Sprint (NYSE: S), the third-largest U.S. wireless carrier, introduced a network upgrade to deliver faster speeds in about 100 cities over the next three years and better compete against AT&T (NYSE: T) and Verizon Wireless.

Called “Sprint Spark,” the new network offers speeds up to 2 gigabits per second. That’s much faster than Long Term Evolution technology, which is deployed by other wireless carriers. (See graphic with this post that breaks down LTE speeds.)

Sprint has been rolling out its own version of the so-called “4G” LTE network technology across the state. It currently offers coverage in:

  • Asheville
  • Cary
  • Chapel Hill
  • Charlotte
  • Concord
  • Durham
  • Fayetteville
  • Gastonia
  • Greenville
  • Henderson
  • Raleigh
  • Salisbury
  • Statesville

However, Sprint Spark promises much more capability. 

It currently delivers speeds of up to 60 megabits per second and has the capability to surpass more than 2 gigabits per second, Sprint said. The technology, demonstrated yesterday at the company’s lab in Burlingame, California, is now available in five cities: New York, Los Angeles, Miami, Chicago and Tampa, Florida.

The Spark plan marks the first technology strategy announcement by Sprint since the company was purchased by SoftBank Corp. in July for $21.6 billion. Using Clearwire airwaves, also acquired by SoftBank in the deal, the plan aims to take advantage of the fact that Sprint now controls a broader swath of spectrum than its larger rivals.

New Phones Next Week

Three new phones that are compatible with the network will be available next week with a total of six coming this year, Sprint Chief Executive Officer Dan Hesse said in a press conference Wednesday.

“They are putting their spectrum advantage to good use,” said Jan Dawson, an analyst at research firm Ovum, who attended the press conference.

Sprint said it planned to deploy Sprint Spark to about 100 of America’s largest cities over the next three years. Its aim is to offer 2.5GHz coverage to geographic areas where 100 million Americans live by the end of next year.

The network’s technology is a blend of spectrum.

“Sprint Spark combines 4G FDD1-LTE at 800 Megahertz (MHz) and 1.9 Gigahertz (GHz) and TDD1-LTE at 2.5GHz spectrum, TDD-LTE technology (2.5GHz), and carrier aggregation in the 2.5GHz band,” the company explained. “These spectrum assets, technology and architecture are designed to deliver a seamless customer experience via tri-band wireless devices.
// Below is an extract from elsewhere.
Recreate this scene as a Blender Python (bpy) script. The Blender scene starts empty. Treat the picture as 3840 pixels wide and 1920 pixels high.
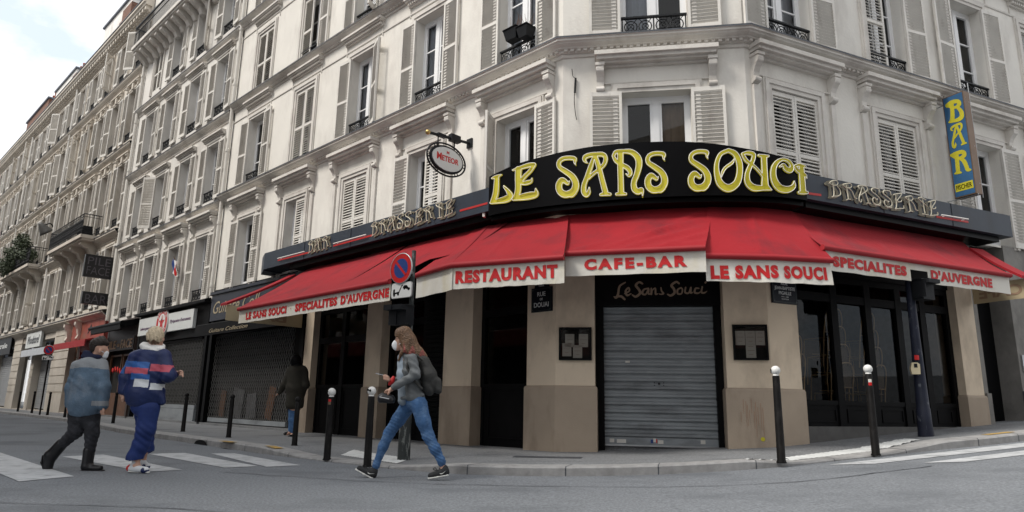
import bpy, bmesh, math, random
import numpy as np
from mathutils import Matrix, Vector
random.seed(7)
S = bpy.context.scene
COL = S.collection
R_ = math.radians

# ------------------------------------------------------------------ camera
PIT, ROL = R_(12.4415), R_(1.0484)
cp, sp, cr, sr = math.cos(PIT), math.sin(PIT), math.cos(ROL), math.sin(ROL)
_f = Vector((0, cp, sp)); _u0 = Vector((0, -sp, cp)); _r0 = Vector((1, 0, 0))
_r = cr*_r0 + sr*_u0; _u = cr*_u0 - sr*_r0
CAMZ = 0.8
cd = bpy.data.cameras.new('camera'); cam = bpy.data.objects.new('camera', cd); COL.objects.link(cam)
cam.matrix_world = Matrix(((_r.x, _u.x, -_f.x, 0), (_r.y, _u.y, -_f.y, 0), (_r.z, _u.z, -_f.z, CAMZ), (0, 0, 0, 1)))
cd.sensor_width = 36; cd.lens = 36*1.31505/2; cd.clip_end = 800; cd.clip_start = 0.05
S.camera = cam
FPX = 1.31505*1920
def pray(x, y): return _r*((x-1920)/FPX) - _u*((y-960)/FPX) + _f
def at(x, y, Y):
    d = pray(x, y); return Vector((0, 0, CAMZ)) + d*(Y/d.y)

# ------------------------------------------------------------------ world, sun, exposure
SUN_EL, SUN_AZ = R_(52), R_(-114)        # azimuth from +Y towards +X
W = bpy.data.worlds.new('World'); S.world = W; W.use_nodes = True
nt = W.node_tree; nt.nodes.clear(); N = nt.nodes.new
out = N('ShaderNodeOutputWorld'); bg = N('ShaderNodeBackground'); sky = N('ShaderNodeTexSky')
sky.sky_type = 'NISHITA'; sky.sun_disc = False; sky.sun_elevation = SUN_EL; sky.sun_rotation = SUN_AZ
sky.air_density = 1.0; sky.dust_density = 2.5; sky.ozone_density = 1.0
tc = N('ShaderNodeTexCoord'); mp = N('ShaderNodeMapping'); mp.inputs['Scale'].default_value = (1.6, 1.6, 3.2); mp.inputs['Location'].default_value = (0.35, 0.1, 0.2)
nz = N('ShaderNodeTexNoise'); nz.inputs['Scale'].default_value = 2.1; nz.inputs['Detail'].default_value = 8; nz.inputs['Roughness'].default_value = 0.58
rp = N('ShaderNodeValToRGB'); rp.color_ramp.elements[0].position = 0.36; rp.color_ramp.elements[1].position = 0.47
mx = N('ShaderNodeMixRGB'); mx.inputs['Color2'].default_value = (10.0, 10.1, 10.3, 1)
tint = N('ShaderNodeMixRGB'); tint.blend_type = 'MIX'; tint.inputs['Fac'].default_value = 0.80; tint.inputs['Color2'].default_value = (8.3, 9.3, 10.4, 1)
lk = nt.links.new
lk(tc.outputs['Generated'], mp.inputs['Vector']); lk(mp.outputs[0], nz.inputs['Vector']); lk(nz.outputs['Fac'], rp.inputs['Fac'])
lk(sky.outputs[0], tint.inputs['Color1']); lk(tint.outputs[0], mx.inputs['Color1']); lk(rp.outputs[0], mx.inputs['Fac'])
lk(mx.outputs[0], bg.inputs['Color']); bg.inputs['Strength'].default_value = 0.098; lk(bg.outputs[0], out.inputs[0])
sl = bpy.data.lights.new('sun', 'SUN'); sl.energy = 3.0; sl.angle = R_(16); sl.color = (1.0, 0.952, 0.885)
so = bpy.data.objects.new('sun', sl); COL.objects.link(so)
sd = Vector((math.sin(SUN_AZ)*math.cos(SUN_EL), math.cos(SUN_AZ)*math.cos(SUN_EL), math.sin(SUN_EL)))
so.rotation_euler = (-sd).to_track_quat('-Z', 'Y').to_euler(); so.location = sd*60
S.view_settings.view_transform = 'Standard'; S.view_settings.look = 'None'; S.view_settings.exposure = 0.30; S.view_settings.gamma = 1
S.cycles.use_denoising = True; S.cycles.max_bounces = 6; S.cycles.transparent_max_bounces = 12
S.cycles.caustics_reflective = False; S.cycles.caustics_refractive = False

# ------------------------------------------------------------------ materials
def _pr(m):
    m.use_nodes = True; t = m.node_tree; return t, t.nodes['Principled BSDF']
def mat(name, col, rough=0.7, var=0.12, scale=3.0, bump=0.0, bscale=40.0, metal=0.0, dirt=None, dscale=(1.2, 1.2, 0.35), damt=0.5, spec=0.4, obj=False, dlo=0.5, dhi=0.68):
    m = bpy.data.materials.new(name); t, p = _pr(m); n = t.nodes.new; l = t.links.new
    p.inputs['Roughness'].default_value = rough; p.inputs['Metallic'].default_value = metal; p.inputs['Specular IOR Level'].default_value = spec
    if obj:
        c = n('ShaderNodeTexCoord'); co = c.outputs['Object']
    else:
        c = n('ShaderNodeNewGeometry'); co = c.outputs['Position']
    a = n('ShaderNodeTexNoise'); a.inputs['Scale'].default_value = scale; a.inputs['Detail'].default_value = 5; l(co, a.inputs['Vector'])
    mr = n('ShaderNodeMapRange'); mr.inputs['From Min'].default_value = 0.3; mr.inputs['From Max'].default_value = 0.7
    mr.inputs['To Min'].default_value = 1-var; mr.inputs['To Max'].default_value = 1+var; l(a.outputs['Fac'], mr.inputs['Value'])
    mu = n('ShaderNodeVectorMath'); mu.operation = 'SCALE'; mu.inputs[0].default_value = col[:3]; l(mr.outputs[0], mu.inputs['Scale'])
    last = mu.outputs[0]
    if dirt is not None:
        mpp = n('ShaderNodeMapping'); mpp.inputs['Scale'].default_value = dscale; l(co, mpp.inputs['Vector'])
        b = n('ShaderNodeTexNoise'); b.inputs['Scale'].default_value = 1.0; b.inputs['Detail'].default_value = 9; b.inputs['Roughness'].default_value = 0.62; l(mpp.outputs[0], b.inputs['Vector'])
        r = n('ShaderNodeMapRange'); r.inputs['From Min'].default_value = dlo; r.inputs['From Max'].default_value = dhi; r.inputs['To Max'].default_value = damt; l(b.outputs['Fac'], r.inputs['Value'])
        x = n('ShaderNodeMixRGB'); x.inputs['Color2'].default_value = (*dirt[:3], 1); l(r.outputs[0], x.inputs['Fac']); l(last, x.inputs['Color1']); last = x.outputs[0]
    l(last, p.inputs['Base Color'])
    if bump:
        b2 = n('ShaderNodeTexNoise'); b2.inputs['Scale'].default_value = bscale; b2.inputs['Detail'].default_value = 4; l(co, b2.inputs['Vector'])
        bp = n('ShaderNodeBump'); bp.inputs['Strength'].default_value = bump; bp.inputs['Distance'].default_value = 0.02; l(b2.outputs['Fac'], bp.inputs['Height']); l(bp.outputs[0], p.inputs['Normal'])
    return m
def glass(name, tint=(.55, .58, .6), ior=1.5):
    m = bpy.data.materials.new(name); m.use_nodes = True; t = m.node_tree; t.nodes.clear(); n = t.nodes.new; l = t.links.new
    o = n('ShaderNodeOutputMaterial'); mi = n('ShaderNodeMixShader'); tr = n('ShaderNodeBsdfTransparent'); gl = n('ShaderNodeBsdfGlossy')
    tr.inputs['Color'].default_value = (*tint, 1); gl.inputs['Roughness'].default_value = 0.015; fr = n('ShaderNodeFresnel'); fr.inputs['IOR'].default_value = ior
    l(fr.outputs[0], mi.inputs[0]); l(tr.outputs[0], mi.inputs[1]); l(gl.outputs[0], mi.inputs[2]); l(mi.outputs[0], o.inputs[0]); return m

M = {}
M['asphalt'] = mat('asphalt', (.176, .187, .201), .85, .30, 42, .6, 60, dirt=(.108, .116, .127), dscale=(.5, .7, .5), damt=.85, spec=.25)
M['pave'] = mat('pavement asphalt', (.20, .205, .21), .87, .26, 38, .5, 60, dirt=(.125, .13, .138), dscale=(1.1, 1.1, .9), damt=.75, spec=.25)
M['kerb'] = mat('granite kerb', (.30, .295, .29), .8, .16, 9, .25, 90, dirt=(.16, .155, .15), dscale=(2.5, 2.5, 2.5), damt=.6)
M['mark'] = mat('road paint', (.44, .45, .46), .8, .12, 6, .2, 90, dirt=(.2, .21, .215), dscale=(5, 5, 5), damt=.75)
M['tact'] = mat('tactile paving', (.6, .61, .6), .75, .1, 7, .2, 60, dirt=(.3, .3, .3), dscale=(3, 3, 3), damt=.6)
M['yel'] = mat('worn yellow paint', (.42, .27, .08), .8, .2, 9, 0, dirt=(.2, .19, .17), dscale=(6, 6, 6), damt=.9)
M['stucco'] = mat('cream stucco', (.70, .672, .618), .88, .05, 1.2, .18, 22, dirt=(.44, .405, .37), dscale=(1.7, 1.7, .7), damt=.65, dlo=.49, dhi=.76)
M['stone'] = mat('moulded stone', (.61, .58, .535), .86, .07, 2.0, .22, 30, dirt=(.36, .325, .29), dscale=(1.6, 1.6, 1.2), damt=.7, dlo=.5, dhi=.7)
M['stone2'] = mat('grey render', (.66, .635, .595), .88, .06, 1.0, .2, 18, dirt=(.40, .37, .335), dscale=(.9, .9, .35), damt=.6)
M['stone3'] = mat('warm limestone', (.56, .512, .445), .88, .09, .9, .25, 16, dirt=(.36, .31, .25), dscale=(.6, .6, .35), damt=.6)
M['lead'] = mat('lead flashing', (.06, .065, .075), .6, .25, 6)
M['shutter'] = mat('white shutter paint', (.655, .628, .58), .6, .06, 3, .1, 60, dirt=(.45, .41, .37), dscale=(7, 7, 2.2), damt=.7, dlo=.55, dhi=.72)
M['pvc'] = mat('white window paint', (.8, .8, .8), .45, .03, 3)
M['glass'] = glass('window glass', (.66, .68, .7), 1.5)
M['sglass'] = glass('shop glass', (.68, .67, .65), 1.32)
M['room'] = mat('dark room', (.014, .0135, .013), .9, .3, 1.5)
M['curtain'] = mat('net curtain', (.72, .74, .78), .9, .05, 8)
M['curtainb'] = mat('tan curtain', (.35, .24, .15), .9, .1, 8)
M['iron'] = mat('black iron', (.011, .012, .014), .5, .2, 8, spec=.2)
M['slate'] = mat('slate roof', (.10, .11, .13), .6, .2, 5, .2, 30)
M['brick'] = mat('chimney brick', (.15, .075, .05), .9, .3, 9, .3, 40, dirt=(.09, .07, .06), dscale=(3, 3, 6), damt=.7)
M['terra'] = mat('terracotta', (.30, .10, .06), .8, .1, 5)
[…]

Tri-band devices, named for their ability to accommodate multiple spectrum bands, support active hand-off mode between 800MHz, 1.9GHz and 2.5GHz, providing data session continuity as the device moves between spectrum bands.”

Accordingly, new phones will be able to navigate between the various bands of what Sprint calls “Network Vision.”

“Building on Network Vision’s multimode capability, Sprint Spark is designed to accommodate all of Sprint’s spectrum bands on a single device,” the company explained. “These tri-band smartphones are designed to give users the best experience by transparently shifting from one band to another, depending on such factors as location or type of application.”

Meanwhile, Sprint continues to expand its own 4G LTE service with coverage expected to reach 250 million people by mid-2014.

As part of the upgrade plan, Sprint selected Alcatel- Lucent, Samsung Electronics Co. and Nokia Solutions and Networks, or NSN, to supply and manage the buildout. NSN displaced Ericsson AB as one of Sprint’s vendor partners in the Spark phase of the upgrade, said Bill White, a spokesman at Overland Park, Kansas-based Sprint.

Higher Spending

NSN is also a supplier to SoftBank, Japan’s third-biggest mobile carrier.

For Sprint, which expects to spend $8 billion this year and next on capital expenses like network upgrades, the technology push could help in the long-term evolution, or LTE, race with competitors.

“Sprint needs a way to support the broadband demands that will keep its service compelling,” said Dawson. “My worry for Sprint is that it is hard to provide the high-speed performance they have in the labs to real people at all times and conditions.”